Book review: Demystifying IT

This written by Ladi Adefala. I first met Ladi at a security conference where he was a speaker, and liked him immediately, not just because he played some Madonna before he took the stage. Ladi’s professional background includes stints at Accenture, Red Hat Consulting, AT&T, World Wide Technology and Fortinet. He now has his own consultancy where he specializes in cybersecurity and executive leadership services, helping organizations, CEOs and board directors with their IT and security strategy. I thought given his background he would be a great reviewer for this new book. Take it away Ladi.

If you are a small business and you are struggling to be effective in using digital technology, then you should read a new book, Demystifying IT, by Bhopi Dhall and Saurajit Kanungo. The two are experienced IT managers who will help you resolve some of your issues and help leverage your IT to produce greater business benefits.

Many of these struggles aren’t new problems, especially for this market. IT is often seen as a cost center and not to drive bigger profits. The authors demonstrate this mindset is a leadership failure, something that I have experienced first-hand when consulting with many of my small business clients. These failures take one of two potential paths:

  1. Lack of any eureka moments: Leaders that haven’t yet had an insightful encounter about IT’s strategic value tend to remain stuck with the IT-as-overhead mindset. True insight changes an organization’s core belief and pushes everyone into some unified action, working towards a common goal.
  2. Fears brought on by past failures: The second reason is the long shadow cast by past failures with IT projects. Leaders avoid engaging in major IT projects that would drive measurable business impact simply because they’ve had a previous bad experience. Just because our last ERP system implementation failed or was painful doesn’t mean we shouldn’t upgrade our ERP system or change it.

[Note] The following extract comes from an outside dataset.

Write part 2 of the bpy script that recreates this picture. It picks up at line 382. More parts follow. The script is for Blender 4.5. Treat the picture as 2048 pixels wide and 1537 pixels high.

I once tried to get one client to implement using electronic funds transfers rather than mailing printed checks, something that would have saved them $200,000 annually. Two years later, the CEO had his eureka moment.

I have also worked with organizations who have kept their core IT application system for twenty years without a major upgrade, partly because of some ancient, failed implementation experience. Here’s the surprising part for me, they didn’t know it had been that long since an upgrade until they overcame this failure moment and made the move to a modern cloud-based system.

The most effective IT strategies is to appeal to both the head and the heart. This book provides numerous examples and stories of how organizations have leveraged IT in practical and meaningful ways. The trick is to align their leadership teams to both the business and IT functions and for everyone to work together. And for the CEO to be fully behind this as well, something that the McKinsey co-authors of CEO Excellence focused on in their book. A CEO’s mindset has to reflect this commitment for IT to succeed in driving a business’ success.

If CEOs and board directors of organizations have a desire to increase their effectiveness and business performance in the digital economy, I would encourage you to invest some time in reading this book. By doing so, you’d have sown a seed that’ll yield a significant harvest now and in the future.